Впоследствии, навещая полк, Николай непременно приходил в дом Ланских. Когда же в полку праздновалось 20-летие его шефства (незадолго до смерти Николая), Ланской попросил разрешения поднести императору памятный альбом. «Государь дал свое согласие, выразив при этом желание, чтобы во главе альбома был портрет Натальи Николаевны Ланской как жены командира полка. Желание его было исполнено. Портрет Натальи Николаевны был нарисован известным в то время художником Гау. (Тем самым, который написал большинство портретов для Военной галереи Зимнего дворца, а также портрет Натальи Николаевны в альбом императрице в 1843 году. – В. Б.) С тех пор этот альбом хранится в Зимнем дворце».
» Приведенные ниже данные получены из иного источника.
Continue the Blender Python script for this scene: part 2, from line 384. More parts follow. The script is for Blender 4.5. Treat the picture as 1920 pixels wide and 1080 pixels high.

Портреты, сделанные Гау в альбом императрицы и в памятный альбом Конного полка, были не единственными изображениями Натальи Николаевны, хранившимися в царской семье. Было и еще одно ее изображение, спрятанное от посторонних глаз императором, нежно и платонически любившим ее до конца своих дней. В. В. Вересаев записал со слов профессора В. А. Городцова, много лет проработавшего в Московском государственном историческом музее и при том присутствовавшего, что «лет двадцать назад, по-видимому, в самом начале XX века, в музей пришел какой-то немолодой человек и предложил приобрести у него золотые закрытые мужские часы с вензелем Николая I. Запросил этот человек за часы две тысячи рублей. На вопрос, почему он так дорого их ценит, когда такие часы с вензелем императора не редкость, принесший ‹…› сказал, что часы эти особенные. Он открыл заднюю крышку: на внутренней стороне второй крышки была миниатюра – портрет Наталии Николаевны Пушкиной. По словам этого человека, дед его служил камердинером при Николае Павловиче. Часы эти постоянно находились на письменном столе, дед знал их секрет, и когда Николай I умер, взял эти часы, „чтобы не было неловкости в семье“. Часы почему-то не были приобретены в Исторический музей. И так и ушел этот человек с часами, и имя его осталось неизвестным».